Collected data:
---
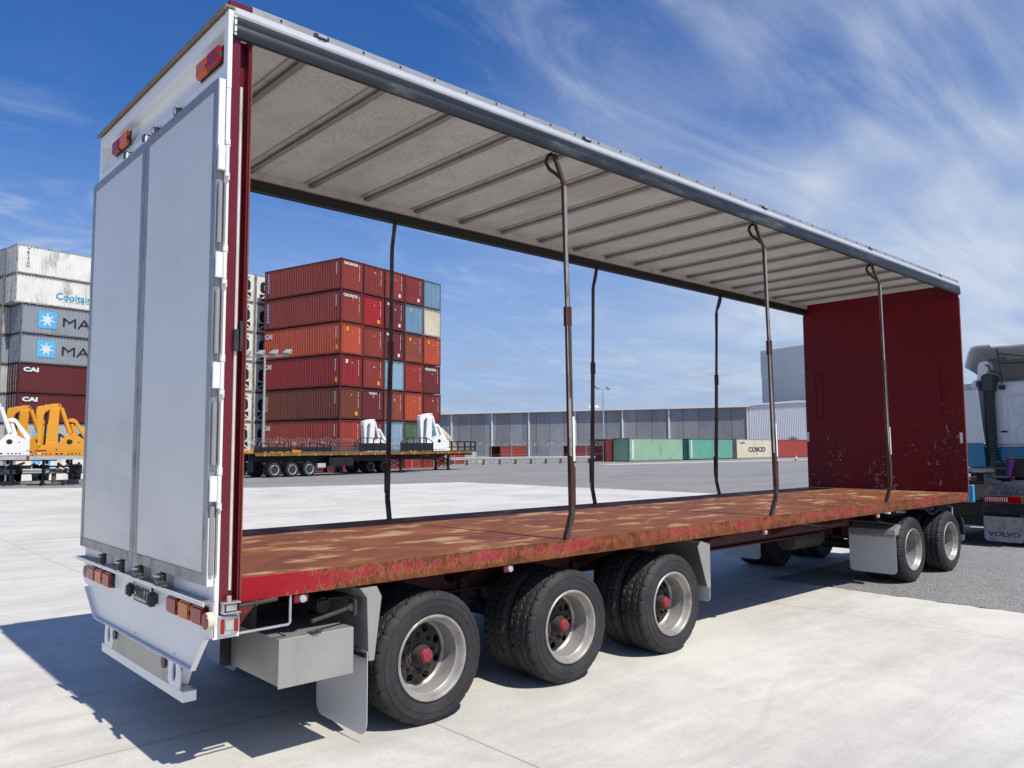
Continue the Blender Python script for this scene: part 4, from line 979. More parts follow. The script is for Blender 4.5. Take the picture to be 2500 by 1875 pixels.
for col, ph in ((srgb(130, 20, 40), 0), (srgb(40, 40, 150), pi)):
    pts = []
    for k in range(90):
        a = k*2*pi/8+ph; zz_ = 1.46-k*.0042; pts.append((17.38+.05*cos(a), 1.1+.05*sin(a)+.001*k, zz_))
    nm = 'coil_red' if ph == 0 else 'coil_blue'
    q = MB(); q.tube(pts, .011, 6); K(q, 'coiled_hose', M(nm, col, .3), 0, True)
q = MB(); q.tube([(17.4, 1.12, 1.09), (17.2, 1.25, 1.12), (16.7, 1.5, 1.13), (15.6, 1.55, 1.12)], .02, 8); K(q, 'air_hose', BPLAS, 0, True)

# ------------------------------------------------------------------ containers
BASE_MESH = {}
CFR = {}
def cont_meshes(Lc, Hc, kind):
    key = (round(Lc, 2), round(Hc, 2), kind)
    if key in BASE_MESH: return BASE_MESH[key]
    Wc = 2.44; d = .045 if kind != 'reefer' else .012; hx, hy = Lc/2, Wc/2
    q = MB(); pw = .28
    def corr(p0, p1, z0, z1, nrm, n, dd):
        p0, p1, nrm = Vector(p0), Vector(p1), Vector(nrm); t = (p1-p0)/n; cur = []
        for k in range(n):
            for f, o in ((.0, 0), (.22, 0), (.36, 1), (.64, 1), (.78, 0)): cur.append(p0+t*(k+f)-nrm*dd*o)
        cur.append(p1)
        lo = [q.b.verts.new((p.x, p.y, z0)) for p in cur]; hi = [q.b.verts.new((p.x, p.y, z1)) for p in cur]
        for k in range(len(cur)-1): q._f((lo[k], lo[k+1], hi[k+1], hi[k]), (0, 1, 2, 3))
    n = int((Lc-.3)/pw); z0, z1 = .16, Hc-.1
    corr((-hx+.12, -hy+.01, 0), (hx-.12, -hy+.01, 0), z0, z1, (0, -1, 0), n, d); corr((-hx+.12, hy-.01, 0), (hx-.12, hy-.01, 0), z0, z1, (0, 1, 0), n, d)
    corr((hx-.015, -hy+.12, 0), (hx-.015, hy-.12, 0), z0, z1, (1, 0, 0), 8 if kind != 'reefer' else 1, d+.03)
    q.box(-hx+.05, hx-.05, -hy+.05, hy-.05, Hc-.07, Hc-.045); q.box(-hx+.05, hx-.05, -hy+.05, hy-.05, .1, .14)
    wall = q.mesh('wall_panels', WHITE)
    q = MB()
    for x in (-hx, hx-.13):
        for y in (-hy, hy-.13):
            q.box(x, x+.13, y, y+.13, .12, Hc-.12)
            for z in (0, Hc-.12): q.box(x-.004, x+.134+.0, y-.004, y+.134, z, z+.12)
    for y in (-hy, hy-.06): q.box(-hx+.134, hx-.134, y, y+.06, .03, .16); q.box(-hx+.134, hx-.134, y, y+.06, Hc-.10, Hc-.02)
    for x in (-hx, hx-.06): q.box(x, x+.06, -hy+.134, hy-.134, .03, .16); q.box(x, x+.06, -hy+.134, hy-.134, Hc-.13, Hc-.02)
    frame = q.mesh('frame', WHITE)
    doors = []
    for s in (-1, 1):
        q = MB(); a, b = sorted((s*.01, s*(hy-.13))); q.box(-hx+.005, -hx+.045, a, b, .17, Hc-.14)
        for k in range(5): z = .3+k*(Hc-.6)/5; q.box(-hx+.0, -hx+.005, a+.05, b-.05, z, z+(Hc-.6)/5-.12)
        dm = q.mesh('door', WHITE); bars = []
        for f in (.3, .75):
            y = s*(hy-.13)*f; r = MB(); r.tube([(-hx-.035, y, .1), (-hx-.035, y, Hc-.08)], .018, 6)
            for z in (.5, Hc*.5, Hc-.5): r.box(-hx-.04, -hx, y-.04, y+.04, z-.03, z+.03)
            if f == .3: r.bar((-hx-.05, y, 1.1), (-hx-.05, y+s*.35, 1.1), .03, .015)
            bars.append(r.mesh('lock_bar', STEEL))
        doors.append((dm, bars))
    ref = None
    if kind == 'reefer':
        q = MB(); q.box(hx-.014, hx+.0, -hy+.134, hy-.134, .17, Hc-.14)
        r = MB()
        oc = [(-.75, 1.2), (-.75, 1.75), (-.55, 2.0), (.55, 2.0), (.75, 1.75), (.75, 1.2), (.55, 1.0), (-.55, 1.0)]
        r.prism([(hx+.001, y, z) for y, z in oc], (.006, 0, 0)); r.box(hx+.001, hx+.007, -.8, .8, .3, .88)
        w_ = MB(); w_.box(hx+.008, hx+.014, -.3, .3, 1.25, 1.75); w_.bar((hx+.012, -.8, .35), (hx+.012, -.05, .85), .006, .12, (0, 1, 0)); w_.bar((hx+.012, .8, .35), (hx+.012, .05, .85), .006, .12, (0, 1, 0))
        ref = (q.mesh('end_panel', WHITE), r.mesh('machinery_bay', BPLAS), w_.mesh('bay_cover', WHITE))
    BASE_MESH[key] = (wall, frame, doors, ref); return BASE_MESH[key]
def cobj(name, me, mat, par):
    o = obj(name, me, par); 
    for sl in o.material_slots: sl.link = 'OBJECT'; sl.material = mat
    return o
CM = {}
def cmat(name, rgb, rust=.5):
    if name not in CM:
        c = srgb(*rgb); CM[name] = (M('container_'+name, c, .55, 0, .10, .8, srgb(88, 46, 32), (.50+.10*(1-rust), .74), .7*rust+.15, 1.0, (1, 1, .3)), M('container_frame_'+name, tuple(x*.45 for x in c[:3]), .6, 0, .15, 2, srgb(80, 44, 32), (.45, .65), .6, 3))
    return CM[name]
PAL = dict(maroon=(138, 56, 48), maroon2=(126, 50, 46), dkmaroon=(110, 44, 46), red=(160, 38, 40), orange=(180, 78, 54), rust=(142, 72, 54), crimson=(142, 40, 44), brown=(116, 60, 46), redbrown=(150, 54, 44), blue=(112, 146, 170), ltblue=(140, 168, 186), cream=(208, 200, 178), green=(82, 108, 82), teal=(70, 138, 140), white=(226, 226, 218), grey=(142, 150, 158), palegreen=(142, 178, 152), seagreen=(98, 162, 142), dkgreen=(24, 74, 66), cai=(96, 36, 38), ltgrey=(176, 178, 172), bred=(158, 64, 54))
def container(loc, rz, Lc, Hc, color, label, group, kind='dry', doors=True, rust=.5):
    r = empty('shipping_container', loc, rz, label, 'container', group); wall, frame, drs, ref = cont_meshes(Lc, Hc, kind); mw, mf = cmat(color, PAL[color], rust)
    cobj('wall_panels', wall, mw, r); cobj('frame', frame, mf, r)
    if doors:
        for dm, bars in drs:
            d = cobj('door', dm, mw, r)
            for b in bars: cobj('lock_bar', b, STEEL, d)
    if ref:
        e_ = cobj('end_panel', ref[0], mw, r); b_ = cobj('machinery_bay', ref[1], MATS['bay_dark'] if 'bay_dark' in MATS else M('bay_dark', (.02, .025, .04), .5), r); cobj('bay_cover', ref[2], mw, b_)
    return r
YEL = M('sticker_yellow', srgb(225, 165, 20), .5); LETW = M('lettering_white', (.72, .72, .7), .5); LETD = M('lettering_navy', srgb(20, 30, 60), .5); LETB = M('lettering_black', (.02, .02, .022), .5); LETT = M('lettering_cyan', srgb(30, 150, 190), .5); SKYB = M('sticker_sky_blue', srgb(88, 180, 226), .5); LETR = M('lettering_rust', srgb(96, 58, 50), .5); NAVY = M('sign_blue', srgb(24, 60, 120), .5)
ORD = ['top', 'second', 'third', 'fourth', 'fifth', 'sixth', 'bottom', 'lowest']; ORC = ['first', 'second', 'third', 'fourth', 'fifth']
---
Problem: Transcribe exactly, with no pictures, the lines running from the first line of the material through the line holding "BPLAS, 0, True)".

Solution for this task:
Continue the Blender Python script for this scene: part 4, from line 979. More parts follow. The script is for Blender 4.5. Take the picture to be 2500 by 1875 pixels.
for col, ph in ((srgb(130, 20, 40), 0), (srgb(40, 40, 150), pi)):
    pts = []
    for k in range(90):
        a = k*2*pi/8+ph; zz_ = 1.46-k*.0042; pts.append((17.38+.05*cos(a), 1.1+.05*sin(a)+.001*k, zz_))
    nm = 'coil_red' if ph == 0 else 'coil_blue'
    q = MB(); q.tube(pts, .011, 6); K(q, 'coiled_hose', M(nm, col, .3), 0, True)
q = MB(); q.tube([(17.4, 1.12, 1.09), (17.2, 1.25, 1.12), (16.7, 1.5, 1.13), (15.6, 1.55, 1.12)], .02, 8); K(q, 'air_hose', BPLAS, 0, True)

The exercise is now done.